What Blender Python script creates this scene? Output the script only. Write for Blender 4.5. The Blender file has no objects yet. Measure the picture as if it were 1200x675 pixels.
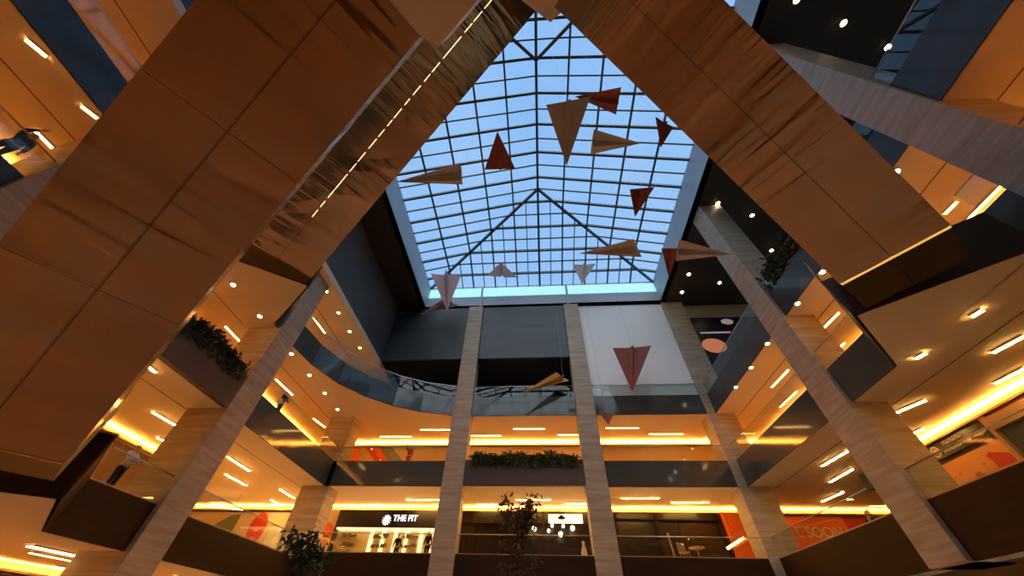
import bpy, bmesh, math, random
from mathutils import Vector, Matrix
random.seed(7)
C = bpy.context.scene.collection
SC = bpy.context.scene
PI = math.pi

# ------------------------------------------------------------------ camera
FPX = 397.4; CX, CY = 600.0, 337.5
def nrm(v): return v / v.length
_z = nrm(Vector((12, -370, FPX)))
_y = Vector((37, 428, FPX)); _y = nrm(_y - _z * _y.dot(_z))
_x = _y.cross(_z)
R = Matrix((_x, _y, _z))
def ray(px, py): return R @ Vector((px - CX, py - CY, FPX))
def onX(px, py, X): r = ray(px, py); return r * (X / r.x)
def onY(px, py, Y): r = ray(px, py); return r * (Y / r.y)
def onZ(px, py, Z): r = ray(px, py); return r * (Z / r.z)
cd = bpy.data.cameras.new('camera'); cam = bpy.data.objects.new('camera', cd); C.objects.link(cam)
cd.sensor_width = 36; cd.lens = FPX * 36 / 1200; cd.clip_start = 0.05; cd.clip_end = 500
rt, up, bk = R.col[0], -R.col[1], -R.col[2]
cam.matrix_world = Matrix(((rt.x, up.x, bk.x, 0), (rt.y, up.y, bk.y, 0), (rt.z, up.z, bk.z, 0), (0, 0, 0, 1)))
SC.camera = cam

# ------------------------------------------------------------------ materials
def mat(name, col, rough=0.6, metal=0.0, spec=0.5, emit=None, es=0.0, noise=None, bump=None, alpha=None):
    m = bpy.data.materials.new(name); m.use_nodes = True
    nt = m.node_tree; b = nt.nodes['Principled BSDF']
    b.inputs['Base Color'].default_value = (*col, 1); b.inputs['Roughness'].default_value = rough
    b.inputs['Metallic'].default_value = metal; b.inputs['Specular IOR Level'].default_value = spec
    if emit:
        b.inputs['Emission Color'].default_value = (*emit, 1); b.inputs['Emission Strength'].default_value = es
    tc = nt.nodes.new('ShaderNodeTexCoord')
    if noise:   # (scale vector, colour 2, detail, lo, hi)
        sv, c2, det, lo, hi = noise
        mp = nt.nodes.new('ShaderNodeMapping'); mp.inputs['Scale'].default_value = sv
        nz = nt.nodes.new('ShaderNodeTexNoise'); nz.inputs['Scale'].default_value = 1; nz.inputs['Detail'].default_value = det
        cr = nt.nodes.new('ShaderNodeValToRGB')
        cr.color_ramp.elements[0].position = lo; cr.color_ramp.elements[1].position = hi
        cr.color_ramp.elements[0].color = (*col, 1); cr.color_ramp.elements[1].color = (*c2, 1)
        nt.links.new(tc.outputs['Object'], mp.inputs[0]); nt.links.new(mp.outputs[0], nz.inputs[0])
        nt.links.new(nz.outputs['Fac'], cr.inputs[0]); nt.links.new(cr.outputs[0], b.inputs['Base Color'])
    if bump:    # (scale vector, strength, distance)
        sv, st, di = bump
        mp = nt.nodes.new('ShaderNodeMapping'); mp.inputs['Scale'].default_value = sv
        nz = nt.nodes.new('ShaderNodeTexNoise'); nz.inputs['Scale'].default_value = 1; nz.inputs['Detail'].default_value = 2
        bp = nt.nodes.new('ShaderNodeBump'); bp.inputs['Strength'].default_value = st; bp.inputs['Distance'].default_value = di
        nt.links.new(tc.outputs['Object'], mp.inputs[0]); nt.links.new(mp.outputs[0], nz.inputs[0])
        nt.links.new(nz.outputs['Fac'], bp.inputs['Height']); nt.links.new(bp.outputs[0], b.inputs['Normal'])
    return m
def glass_mat(name, tint, gloss=1.0, ior=1.5):
    m = bpy.data.materials.new(name); m.use_nodes = True; nt = m.node_tree; nt.nodes.clear()
    out = nt.nodes.new('ShaderNodeOutputMaterial'); mx = nt.nodes.new('ShaderNodeMixShader')
    tr = nt.nodes.new('ShaderNodeBsdfTransparent'); tr.inputs[0].default_value = (*tint, 1)
    gl = nt.nodes.new('ShaderNodeBsdfGlossy'); gl.inputs['Roughness'].default_value = 0.02
    gl.inputs[0].default_value = (gloss, gloss, gloss, 1)
    fr = nt.nodes.new('ShaderNodeFresnel'); fr.inputs[0].default_value = ior
    ge = nt.nodes.new('ShaderNodeNewGeometry'); mr = nt.nodes.new('ShaderNodeMapRange')
    mr.inputs['To Min'].default_value = ior; mr.inputs['To Max'].default_value = 1 / ior
    nt.links.new(ge.outputs['Backfacing'], mr.inputs['Value']); nt.links.new(mr.outputs['Result'], fr.inputs[0])
    nt.links.new(fr.outputs[0], mx.inputs[0]); nt.links.new(tr.outputs[0], mx.inputs[1]); nt.links.new(gl.outputs[0], mx.inputs[2])
    nt.links.new(mx.outputs[0], out.inputs[0]); return m
def creased(m):      # sheet metal that buckles in patches: fine creases across the run where a slow noise is high
    nt = m.node_tree; b = nt.nodes['Principled BSDF']; old = b.inputs['Normal'].links[0].from_node
    tc = nt.nodes.new('ShaderNodeTexCoord')
    def nz(sv, det):
        mp = nt.nodes.new('ShaderNodeMapping'); mp.inputs['Scale'].default_value = sv
        n = nt.nodes.new('ShaderNodeTexNoise'); n.inputs['Scale'].default_value = 1; n.inputs['Detail'].default_value = det; n.inputs['Distortion'].default_value = 0.4
        nt.links.new(tc.outputs['Object'], mp.inputs[0]); nt.links.new(mp.outputs[0], n.inputs[0]); return n
    fine, slow = nz((4.2, 0.45, 0.5), 1), nz((0.35, 0.3, 0.3), 0)
    mr = nt.nodes.new('ShaderNodeMapRange'); mr.inputs['From Min'].default_value = 0.47; mr.inputs['From Max'].default_value = 0.62
    mu = nt.nodes.new('ShaderNodeMath'); mu.operation = 'MULTIPLY'
    nt.links.new(slow.outputs['Fac'], mr.inputs['Value']); nt.links.new(fine.outputs['Fac'], mu.inputs[0]); nt.links.new(mr.outputs['Result'], mu.inputs[1])
    bp = nt.nodes.new('ShaderNodeBump'); bp.inputs['Strength'].default_value = 0.9; bp.inputs['Distance'].default_value = 0.11
    nt.links.new(mu.outputs[0], bp.inputs['Height']); nt.links.new(old.outputs[0], bp.inputs['Normal']); nt.links.new(bp.outputs[0], b.inputs['Normal'])
def marble_mat():
    m = mat('travertine', (0.32, 0.245, 0.165), 0.55, noise=((0.5, 0.5, 5.0), (0.47, 0.385, 0.28), 6, 0.3, 0.7))
    nt = m.node_tree; b = nt.nodes['Principled BSDF']
    tc = nt.nodes.new('ShaderNodeTexCoord'); sp = nt.nodes.new('ShaderNodeSeparateXYZ')
    md = nt.nodes.new('ShaderNodeMath'); md.operation = 'MODULO'; md.inputs[1].default_value = 0.62
    lt = nt.nodes.new('ShaderNodeMath'); lt.operation = 'LESS_THAN'; lt.inputs[1].default_value = 0.014
    mix = nt.nodes.new('ShaderNodeMixRGB'); mix.inputs[2].default_value = (0.27, 0.22, 0.17, 1)
    ad = nt.nodes.new('ShaderNodeMath'); ad.operation = 'ADD'; ad.inputs[1].default_value = 100
    nt.links.new(tc.outputs['Object'], sp.inputs[0]); nt.links.new(sp.outputs[2], ad.inputs[0]); nt.links.new(ad.outputs[0], md.inputs[0])
    nt.links.new(md.outputs[0], lt.inputs[0]); nt.links.new(lt.outputs[0], mix.inputs[0])
    old = b.inputs['Base Color'].links[0].from_socket
    nt.links.new(old, mix.inputs[1]); nt.links.new(mix.outputs[0], b.inputs['Base Color']); return m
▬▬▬
◆ Work to do:
Restate exactly, please, only the lines between the start of the data and the line containing "PI = math.pi", both ends included, skipping the pictures.

◆ In response:
What Blender Python script creates this scene? Output the script only. Write for Blender 4.5. The Blender file has no objects yet. Measure the picture as if it were 1200x675 pixels.
import bpy, bmesh, math, random
from mathutils import Vector, Matrix
random.seed(7)
C = bpy.context.scene.collection
SC = bpy.context.scene
PI = math.pi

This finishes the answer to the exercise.